Al levantarme y asentarme sobre mis pies en el suelo enlodado, lo primero fue comprobar si tenía alguna fractura. Me ha sucedido varias veces y sé cómo funciona. Inmediatamente después de un politraumatismo, la descarga de adrenalina hace que no sintamos apenas dolor y que podamos mover y usar miembros incluso con los huesos rotos. Uno piensa que todo está en su sitio, pero es solo una estratagema de nuestro cuerpo para salvar la situación, para permitir la huida o terminar el combate. Los que han estado al borde de la muerte hablan de un gran bienestar. No es que el alma llegue a un paraíso. Es la morfina con la que nuestro inteligente organismo nos ayuda en el trance final. Somos así desde que éramos cazadores con taparrabos y pintábamos en las cavernas. Luego es cuando comienza el dolor. Al cabo de pocos minutos los analgésicos y las drogas endógenos dejan de hacer efecto y el cuerpo se derrumba. Así me sucedió en África cuando me rompí un tobillo al golpearme contra aquel maldito guardarraíl de la Garden Route. Caminé nada más caer para ponerme a salvo pero durante dos semanas tuve que usar muletas.

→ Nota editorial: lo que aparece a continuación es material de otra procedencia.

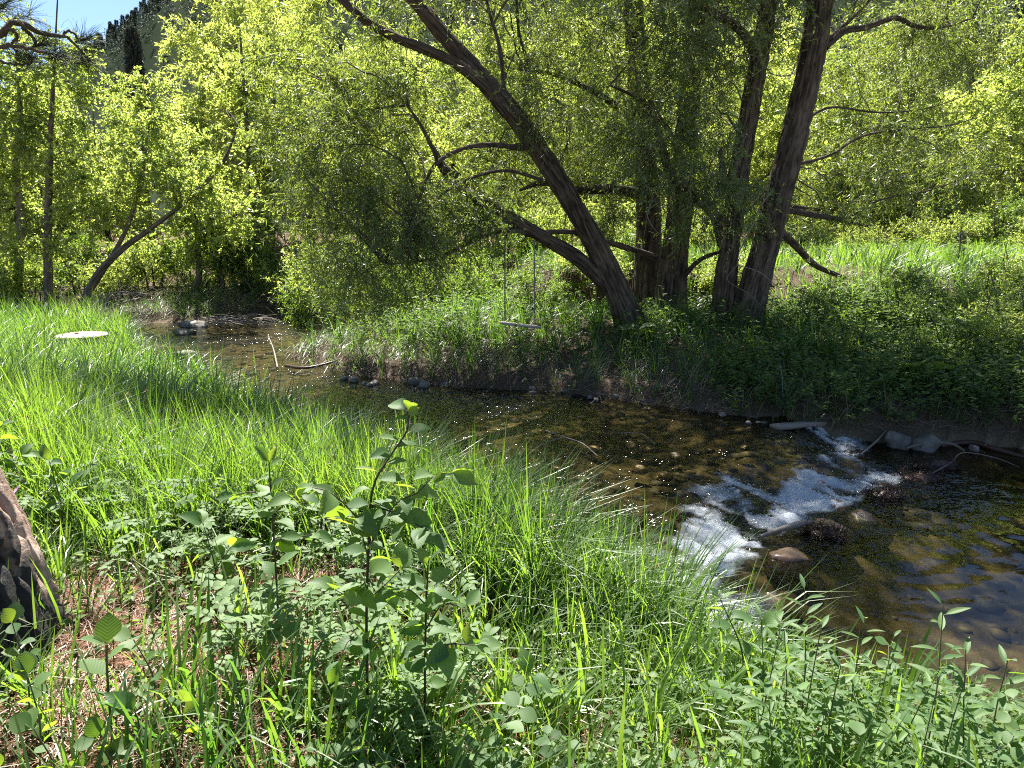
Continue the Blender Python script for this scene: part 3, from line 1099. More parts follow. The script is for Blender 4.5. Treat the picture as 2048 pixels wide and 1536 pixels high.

A fuerza de golpes y caídas he aprendido a reconocer que, en un accidente, lo que nos parece ligero dolor en realidad significa que algo se ha roto o está seriamente dañado. Con la moto aún tendida en el sucio albañal, estiré los brazos, moví las articulaciones, me agaché y giré los pies probando los tobillos por si crujían o chirriaban. Las extremidades parecían estar en orden. Pero sentí que me dolían las costillas y temí lo peor. Lesionarme de gravedad en este viaje supondría una tragedia. Ya no se trataba solo de mí, de un retraso en la aventura como sucedió en África. Ahora el proyecto era de tal magnitud, había tanta gente involucrada y tanto en juego que romperme en mitad del Chaco supondría el fin de la serie de televisión y de todos mis ahorros, invertidos en una producción en la que solo yo creía. Significaría el fin de la confianza de los pocos patrocinadores conseguidos, el desempleo de las personas que trabajaban conmigo, una decepción para muchos amigos y una humillante alegría para algunos enemigos que me había ido ganando en los últimos seis años de viajero impenitente por el mundo para contarlo en libros, revistas, vídeos, redes sociales y ahora en la pequeña pantalla.
Miré en derredor. La nada y el sofocante bochorno eran mis únicos compañeros. Me encontraba situado en el vórtice de un territorio vacío, gigantesco, sin asistencia, gasolineras ni centros comerciales. Todos me habían recomendado no venir al Chaco paraguayo, quizá la parte más inhóspita del Gran Chaco, una vasta región semiárida situada al norte del Cono Sur. Con una superficie superior al millón de kilómetros cuadrados, se extiende desde las estribaciones orientales de los Andes hasta la confluencia fluvial de los ríos Paraná y Uruguay. Se despliega sin fronteras naturales nítidas como una inmensa y amorfa mancha verde por el territorio de los actuales Bolivia, Argentina, Paraguay y Brasil.